Jejakaki Tanah Kei #2 Desa Budaya Banda Eli


          
          Menjejakan kaki ke daerah yang belum menjadi destinasi wisata bukanlah perkara yang mudah. Entah angin apa yang membawa Beta ke tempat ini (sepertinya angin Timur,hhe..) Saat itu Beta cuman berfikir; sisa liburan 1 minggu ini harus penuh dengan petualangan. Semacam gayung bersambut, tiba-tiba di minggu yang sama jadwal kapal tujuan Tual / Kei sandar di pelabuhan Yos Sudarso, Ambon. Nah pertanyaannya, mau ke mana saat ke Kei nanti? Secara, ini adalah kali ke dua bagi Beta, menjelajah kepulauan yang hampir seluruh pantainya dianugrahi dengan jajaran pasir putih. Google mengantarkan Beta ke sebuah blog yang berisikan banyak sekali destinasi tersembunyi di wilayah Indonesia timur, khususnya Maluku (silahkan cek :  www.east-indonesia.info). Oke, tahun ini harus ke Kei Besar, jelajah budaya Banda Eli dan Air Terjun Hoko yang termasyur dan instagramable itu..berangkaat..!!


Ambon – Banda Neira - Tual


           Setelah mengumpulkan segala informasi mengenai akses perjalanan menuju Kei Besar - Banda Eli dan Air Terjun Hoko dari beberapa rekan dan kerabat, akirnya Beta segera memesan tiket kapal dengan tujuan Ambon –Tual. Dengan harga Rp. 275rb rupiah, perjalanan Ambon ke Tual akan membelah Laut Banda selama kurang lebih 24 jam, dan dijadwalkan akan singgah / transit di Banda Neira selama dua jam. Nah, momen singgah ini pas banget untuk silaturahim dengan salah satu rekan yang tinggal di Neira, mengisi perut kosong dan kesempatan swafoto di beberapa lokasi bersejarah di sana.

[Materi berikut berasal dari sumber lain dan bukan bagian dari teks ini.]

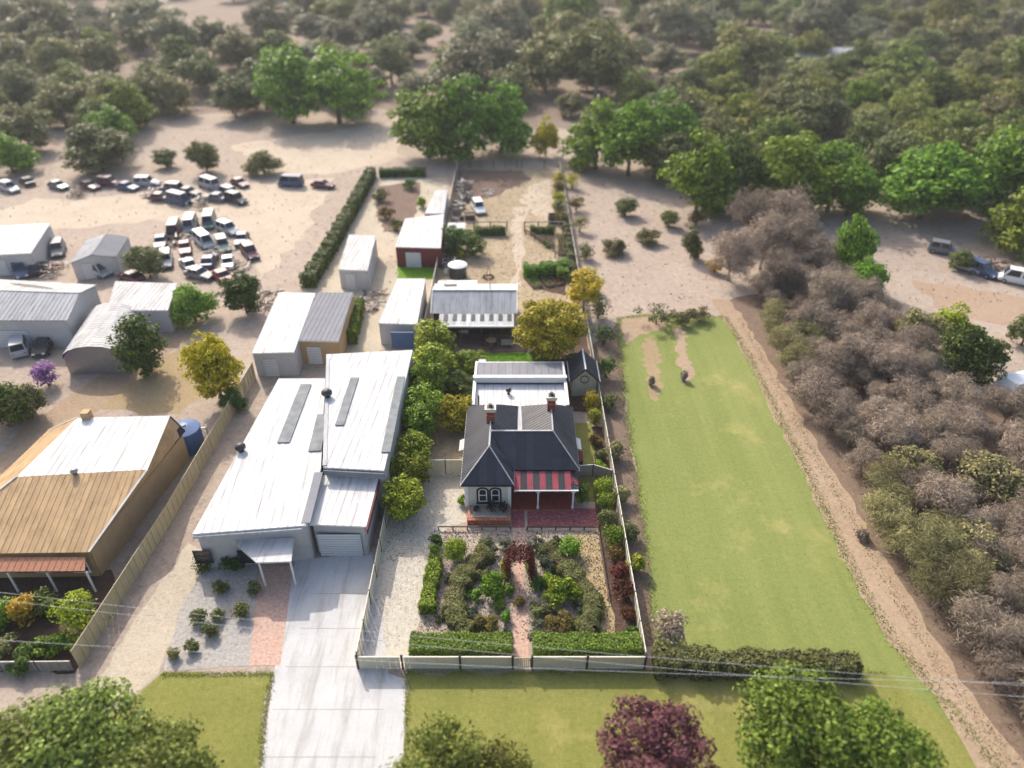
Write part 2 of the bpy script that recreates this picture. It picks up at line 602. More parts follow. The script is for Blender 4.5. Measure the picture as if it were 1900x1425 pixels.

Maklum’lah, 24 jam bukan waktu yang sebentar untuk gelesotan di geladak kapal..hhe.. Untuk pemesanan dan cek jadwal kapal pelni, basudara dapat cek di www.pelni.co.id.
Sembako persiapan bulan Ramadhan & Idul Fitri, semuanya tumplek blek di atas Kapal Nggapulu
Swafoto di Banda Neira..

Udah ngidam dari 2 tahun yang lalu (pas pertama kali ke Banda), akhirnya kesampaian; 
Pancake Selai Pala Kenari & segelas Jus Sirsak.. mantab!
Selamat pagi Tual... Jika di lihat pada kalender masehi, seharusnya hari ini (15/5/18) adalah puasa hari pertama. Namun harus disyukuri sampai kaki ini meninggalkan jejak di negeri pasir putih tanah Kei, sidang isbat’pun belum memutuskan puasa akan dimulai pada hari apa. Pastinya bakalan banyak warung makan yang tutup dan aktivitas masyarakat yang tidak sesibuk biasanya selama Bulan Ramadhan.
Ada Ibu dan anak'nya nggak sengaja terfoto pas di pelabuhan,, 
see the bear, what a lovely moment.. :)

Sesuai dengan instruksi yang sampaikan oleh salah satu rekan, saat tiba di Tual Beta harus silaturahim serta izin dengan Bpk. Raja Banda Eli; Bpk. Haji Al Mudin. Tentunya Beta harus menyampaikan maksud dan tujuan kunjungan di desa budaya tersebut.  Nah lo,,ini penting dan wajib banget! Dimana bumi di pijak, disitulah langit harus kita junjung. Yaiyalah, mau bertamu ke rumah saja harus izin dulu..apalagi mau masuk daerah yang belum kita kenal sebelumnya. Kabar baiknya Beta mendapatkan restu dari Bapak Raja untuk berkunjung ke Banda Eli.. Aaaah, lega..Sharing panjang lebar tentang sejarah, budaya dan adat - istiadat, Beta berkesempatan diberi izin untuk melihat lebih dekat ornamen perahu kora - kora khas Banda Eli yang kebetulan di simpan di rumah Beliau. Menariknya, ornamen ini akan dipasang kembali ke perahu kora - kora jika ada festival budaya ataupun acara adat tertentu. Izin sudah Beta terima, selanjutnya adalah memikirkan bagaimana untuk menyeberang dari Tual menuju Pulau Kei Besar esok hari. Untuk malam ini, Beta memutuskan untuk menginap di penginapan Cahaya yang berlokasi tidak jauh dari pasar Kota Tual.
Hiasan & ornamen perahu kora-kora khas Banda Eli berbentuk naga, 
hiasan ini di simpan di kediaman Bpk. Raja di Tual
Suasana Kota Tual saat senja *dilihat dari balkon tempat Beta menginap





















Perjalanan Ekstrem untuk Wisata Anti Mainstream!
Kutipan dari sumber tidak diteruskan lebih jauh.